Photo: Mughals visit an Encampment of "Sadhus" from the St. Petersburg Album. India, Mughal dynasty, ca. 1635. Opaque watercolor and gold on paper @ St. Petersburg Institute of Oriental Manuscripts

Photo: Mughals visit an Encampment of "Sadhus" from the St. Petersburg Album. India, Mughal dynasty, ca. 1635. Opaque watercolor and gold on paper @ St. Petersburg Institute of Oriental Manuscripts.

L'IREMAM accueille Stefania Cavaliere

Pour une intervention intitulée : “Linguistic, religious and cultural transcreations in the Indo-Persian milieu. The case of three crossed translations of an Indian classical allegory”

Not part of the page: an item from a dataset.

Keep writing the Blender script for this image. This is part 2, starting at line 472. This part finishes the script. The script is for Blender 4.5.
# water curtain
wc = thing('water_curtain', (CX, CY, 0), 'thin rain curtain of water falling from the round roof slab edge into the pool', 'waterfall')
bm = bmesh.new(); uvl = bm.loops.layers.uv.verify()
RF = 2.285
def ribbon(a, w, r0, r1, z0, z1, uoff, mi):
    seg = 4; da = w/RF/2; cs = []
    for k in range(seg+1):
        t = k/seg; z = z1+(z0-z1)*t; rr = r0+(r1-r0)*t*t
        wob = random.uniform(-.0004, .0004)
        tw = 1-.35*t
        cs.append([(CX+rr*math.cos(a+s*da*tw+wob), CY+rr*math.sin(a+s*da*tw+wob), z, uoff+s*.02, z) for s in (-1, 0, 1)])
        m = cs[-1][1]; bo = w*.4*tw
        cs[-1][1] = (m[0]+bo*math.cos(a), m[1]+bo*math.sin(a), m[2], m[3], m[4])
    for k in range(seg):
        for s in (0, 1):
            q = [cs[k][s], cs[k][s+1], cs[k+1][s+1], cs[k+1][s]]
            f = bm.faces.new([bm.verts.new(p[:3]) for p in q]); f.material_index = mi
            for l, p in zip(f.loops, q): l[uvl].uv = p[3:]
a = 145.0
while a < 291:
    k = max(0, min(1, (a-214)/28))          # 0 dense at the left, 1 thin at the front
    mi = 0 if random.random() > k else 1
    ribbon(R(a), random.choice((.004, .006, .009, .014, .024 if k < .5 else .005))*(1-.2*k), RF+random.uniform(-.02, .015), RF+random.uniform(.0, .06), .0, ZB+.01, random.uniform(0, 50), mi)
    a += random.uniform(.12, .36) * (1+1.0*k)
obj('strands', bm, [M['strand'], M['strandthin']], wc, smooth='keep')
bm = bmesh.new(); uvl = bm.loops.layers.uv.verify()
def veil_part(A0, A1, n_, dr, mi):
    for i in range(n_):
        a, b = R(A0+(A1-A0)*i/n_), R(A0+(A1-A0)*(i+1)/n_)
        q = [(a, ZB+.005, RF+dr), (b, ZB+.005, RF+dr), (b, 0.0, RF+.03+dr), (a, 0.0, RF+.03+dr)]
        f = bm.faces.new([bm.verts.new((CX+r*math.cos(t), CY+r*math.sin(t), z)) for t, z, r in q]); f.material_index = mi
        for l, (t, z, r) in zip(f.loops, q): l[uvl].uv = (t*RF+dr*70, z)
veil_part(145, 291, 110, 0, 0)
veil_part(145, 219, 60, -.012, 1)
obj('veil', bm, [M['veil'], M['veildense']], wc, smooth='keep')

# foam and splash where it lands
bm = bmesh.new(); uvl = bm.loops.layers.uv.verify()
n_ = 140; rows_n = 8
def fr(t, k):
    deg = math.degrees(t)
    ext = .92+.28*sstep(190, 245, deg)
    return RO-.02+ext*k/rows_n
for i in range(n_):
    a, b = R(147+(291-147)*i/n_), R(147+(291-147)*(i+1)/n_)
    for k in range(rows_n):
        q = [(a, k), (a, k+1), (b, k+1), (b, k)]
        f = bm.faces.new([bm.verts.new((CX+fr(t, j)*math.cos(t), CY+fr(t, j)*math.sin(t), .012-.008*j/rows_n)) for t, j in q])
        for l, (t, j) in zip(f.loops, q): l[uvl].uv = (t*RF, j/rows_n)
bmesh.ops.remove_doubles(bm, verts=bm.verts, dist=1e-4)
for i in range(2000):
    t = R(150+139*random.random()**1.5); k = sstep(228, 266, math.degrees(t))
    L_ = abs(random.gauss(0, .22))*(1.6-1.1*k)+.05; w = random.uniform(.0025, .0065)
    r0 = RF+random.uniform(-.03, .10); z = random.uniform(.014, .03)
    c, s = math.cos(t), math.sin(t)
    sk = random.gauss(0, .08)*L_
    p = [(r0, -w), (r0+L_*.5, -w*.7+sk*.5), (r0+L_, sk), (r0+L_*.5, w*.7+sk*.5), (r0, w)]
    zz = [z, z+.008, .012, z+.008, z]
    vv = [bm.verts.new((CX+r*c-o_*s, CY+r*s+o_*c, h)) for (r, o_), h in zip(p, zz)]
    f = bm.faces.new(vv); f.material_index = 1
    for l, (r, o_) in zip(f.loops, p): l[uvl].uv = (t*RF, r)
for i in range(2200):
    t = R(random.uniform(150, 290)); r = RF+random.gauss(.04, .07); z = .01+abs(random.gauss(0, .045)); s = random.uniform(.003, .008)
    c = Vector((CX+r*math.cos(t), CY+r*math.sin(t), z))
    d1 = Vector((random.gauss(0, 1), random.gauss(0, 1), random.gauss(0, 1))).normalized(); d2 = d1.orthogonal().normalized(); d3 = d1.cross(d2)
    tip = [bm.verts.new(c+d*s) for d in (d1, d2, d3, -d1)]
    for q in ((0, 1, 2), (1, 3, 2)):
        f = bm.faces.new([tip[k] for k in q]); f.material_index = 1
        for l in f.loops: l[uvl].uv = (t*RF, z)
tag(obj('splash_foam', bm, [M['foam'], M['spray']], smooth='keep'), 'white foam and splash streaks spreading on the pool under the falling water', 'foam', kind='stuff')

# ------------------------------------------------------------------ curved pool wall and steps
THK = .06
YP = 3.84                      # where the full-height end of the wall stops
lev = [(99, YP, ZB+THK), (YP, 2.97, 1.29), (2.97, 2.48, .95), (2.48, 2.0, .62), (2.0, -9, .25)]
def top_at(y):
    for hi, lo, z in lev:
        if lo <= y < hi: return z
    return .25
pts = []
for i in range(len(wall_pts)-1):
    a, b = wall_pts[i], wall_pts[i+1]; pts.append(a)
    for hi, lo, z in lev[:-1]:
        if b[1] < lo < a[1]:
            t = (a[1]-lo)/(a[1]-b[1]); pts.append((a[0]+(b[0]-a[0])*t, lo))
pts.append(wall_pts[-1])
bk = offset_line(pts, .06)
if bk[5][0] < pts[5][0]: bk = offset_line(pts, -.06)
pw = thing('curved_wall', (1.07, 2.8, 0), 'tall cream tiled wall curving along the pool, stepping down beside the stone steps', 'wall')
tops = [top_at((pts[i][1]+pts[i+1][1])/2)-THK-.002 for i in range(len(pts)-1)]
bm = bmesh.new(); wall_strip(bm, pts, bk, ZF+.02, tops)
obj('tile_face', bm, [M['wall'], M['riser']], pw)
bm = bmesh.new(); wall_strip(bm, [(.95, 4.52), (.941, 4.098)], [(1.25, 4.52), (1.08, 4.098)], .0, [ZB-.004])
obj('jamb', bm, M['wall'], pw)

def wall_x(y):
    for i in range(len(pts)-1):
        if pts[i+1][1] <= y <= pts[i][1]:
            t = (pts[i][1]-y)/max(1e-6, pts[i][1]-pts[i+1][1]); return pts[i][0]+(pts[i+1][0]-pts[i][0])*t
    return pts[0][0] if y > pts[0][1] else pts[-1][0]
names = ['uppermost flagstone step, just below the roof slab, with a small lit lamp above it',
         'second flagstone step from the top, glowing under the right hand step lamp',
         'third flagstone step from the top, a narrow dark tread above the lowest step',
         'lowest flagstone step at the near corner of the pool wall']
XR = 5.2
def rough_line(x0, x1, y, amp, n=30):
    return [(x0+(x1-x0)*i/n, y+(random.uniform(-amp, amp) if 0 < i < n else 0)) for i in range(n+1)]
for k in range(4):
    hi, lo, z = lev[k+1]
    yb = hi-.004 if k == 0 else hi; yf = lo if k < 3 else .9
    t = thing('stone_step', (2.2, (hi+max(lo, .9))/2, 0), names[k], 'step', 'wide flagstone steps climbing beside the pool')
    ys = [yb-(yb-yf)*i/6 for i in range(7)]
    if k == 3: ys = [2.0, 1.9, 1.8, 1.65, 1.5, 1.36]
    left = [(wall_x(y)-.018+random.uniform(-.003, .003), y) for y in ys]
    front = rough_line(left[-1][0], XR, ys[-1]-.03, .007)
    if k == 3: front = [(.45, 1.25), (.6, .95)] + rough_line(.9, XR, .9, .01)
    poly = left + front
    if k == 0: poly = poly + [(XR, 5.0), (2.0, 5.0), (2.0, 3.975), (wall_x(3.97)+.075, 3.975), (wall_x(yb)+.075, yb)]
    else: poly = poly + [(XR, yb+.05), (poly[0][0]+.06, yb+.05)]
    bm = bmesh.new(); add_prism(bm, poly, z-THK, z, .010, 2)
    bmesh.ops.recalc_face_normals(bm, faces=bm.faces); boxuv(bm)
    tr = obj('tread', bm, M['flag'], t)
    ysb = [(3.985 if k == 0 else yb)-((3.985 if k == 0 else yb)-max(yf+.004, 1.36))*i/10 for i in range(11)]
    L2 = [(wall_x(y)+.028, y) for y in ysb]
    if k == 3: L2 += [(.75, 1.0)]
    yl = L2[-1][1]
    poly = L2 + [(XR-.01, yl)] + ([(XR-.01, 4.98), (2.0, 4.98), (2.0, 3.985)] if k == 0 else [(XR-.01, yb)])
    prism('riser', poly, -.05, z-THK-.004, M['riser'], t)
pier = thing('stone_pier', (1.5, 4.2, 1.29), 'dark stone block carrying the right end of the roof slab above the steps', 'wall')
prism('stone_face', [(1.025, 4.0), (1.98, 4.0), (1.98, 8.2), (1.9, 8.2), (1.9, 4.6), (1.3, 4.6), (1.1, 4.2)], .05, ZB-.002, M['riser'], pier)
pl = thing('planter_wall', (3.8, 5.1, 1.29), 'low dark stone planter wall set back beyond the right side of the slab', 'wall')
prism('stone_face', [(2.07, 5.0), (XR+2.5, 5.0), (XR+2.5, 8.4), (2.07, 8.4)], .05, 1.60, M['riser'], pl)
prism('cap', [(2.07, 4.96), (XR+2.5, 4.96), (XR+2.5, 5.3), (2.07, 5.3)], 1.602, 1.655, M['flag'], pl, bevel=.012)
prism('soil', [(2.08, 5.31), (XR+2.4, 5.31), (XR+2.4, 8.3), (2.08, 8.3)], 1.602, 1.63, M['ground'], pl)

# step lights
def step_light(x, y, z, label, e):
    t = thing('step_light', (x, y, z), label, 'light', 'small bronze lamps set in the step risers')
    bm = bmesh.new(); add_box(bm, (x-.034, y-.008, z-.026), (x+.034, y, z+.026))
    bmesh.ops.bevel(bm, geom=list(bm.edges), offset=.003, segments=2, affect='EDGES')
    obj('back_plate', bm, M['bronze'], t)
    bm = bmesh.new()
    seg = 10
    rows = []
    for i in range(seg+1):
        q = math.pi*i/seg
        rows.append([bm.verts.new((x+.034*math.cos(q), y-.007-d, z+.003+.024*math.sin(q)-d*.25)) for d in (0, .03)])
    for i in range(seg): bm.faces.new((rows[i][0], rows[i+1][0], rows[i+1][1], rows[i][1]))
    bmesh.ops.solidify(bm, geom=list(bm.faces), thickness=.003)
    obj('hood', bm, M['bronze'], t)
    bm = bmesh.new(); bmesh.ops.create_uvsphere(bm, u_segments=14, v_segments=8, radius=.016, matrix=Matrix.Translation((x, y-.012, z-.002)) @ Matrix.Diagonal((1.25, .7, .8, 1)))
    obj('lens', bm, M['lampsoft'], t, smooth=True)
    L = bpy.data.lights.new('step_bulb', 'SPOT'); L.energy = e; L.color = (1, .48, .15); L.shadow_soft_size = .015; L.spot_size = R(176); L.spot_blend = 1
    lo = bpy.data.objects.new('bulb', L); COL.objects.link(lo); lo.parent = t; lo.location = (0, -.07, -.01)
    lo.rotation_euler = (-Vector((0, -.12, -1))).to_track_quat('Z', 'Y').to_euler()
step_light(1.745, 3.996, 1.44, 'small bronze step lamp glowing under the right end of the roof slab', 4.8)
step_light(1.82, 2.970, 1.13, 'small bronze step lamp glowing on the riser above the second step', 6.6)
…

Jeudi 20 avril 2023, 14h, MMSH, salle Duby, Aix-en-Provence. Séance animée par Fabrizio Speziale et Homa Lessan Pezechki.
  
The Prabodhacandrodaya’s textual tradition is essential in getting the big picture of Early Modern Indian intellectual history. In its journey from the Sanskrit matrix into its several renderings, this tale evolves and adapts to various cultural and linguistic settings. The peculiarity of this corpus is the presence of many interconnected versions that contain references to each other. An emblematic case is represented by three versions that, besides keeping each one a link with the Sanskrit matrix, are mutually interrelated. The earliest one is the Braj Bhāṣā version by the poet Nanddās (1570), affiliated with the sect of Vitthalnāth. This text might have played a crucial role in the Prabodhacandrodaya’s textual transmission, representing the link between the Sanskrit original and the Persian translation, Gulzār-i ḥāl by Banvālīdās (d. 1667-68). As with other philosophical texts of the Hindu tradition, the Prabodhacandrodaya became popular in the Mughal court milieu because it represented a link between Sufi mysticism and Vedānta. Apart from epitomising the Indo-Persian aesthetics of the 17th century, the Gulzār-i ḥāl reflects the intellectual and socio-cultural context in which it was produced. A crisscrossing between oral and written transmission reflects the multidimensional, multifaceted intellectual activity that was a translation in the Indo-Islamicate milieu. The Gulzār-i ḥāl provoked reactions in different Hindu sectarian traditions and inspired a new ‘emended’ Braj Bhāṣā version of the text, the Prabodhacandrodaya Nāṭak by Brajvāsīdās (1760).

Stefania Cavaliere est professeure associée en langue et littérature hindi au département d'études asiatiques, africaines et méditerranéennes de l'université de Naples "L'Orientale", en Italie. Après son doctorat en études indologiques à l'Université de Turin, elle a obtenu une bourse postdoctorale de l'Université de Milan et de l'Université Jawaharlal Nehru, New Delhi, Inde. En 2015, elle a été chercheuse invitée Fulbright au département des études sur le Moyen-Orient et l'Asie du Sud (MESAAS) de l'université Columbia, à New York. Ses principaux domaines de recherche sont la poésie de cour hindi, l'esthétique indienne et ses développements dans la tradition littéraire vernaculaire, la dynamique des traductions dans le contexte multilingue de l'Empire moghol, et l'histoire intellectuelle indienne du début de l'époque moderne. Elle s'intéresse également aux humanités numériques appliquées au patrimoine culturel.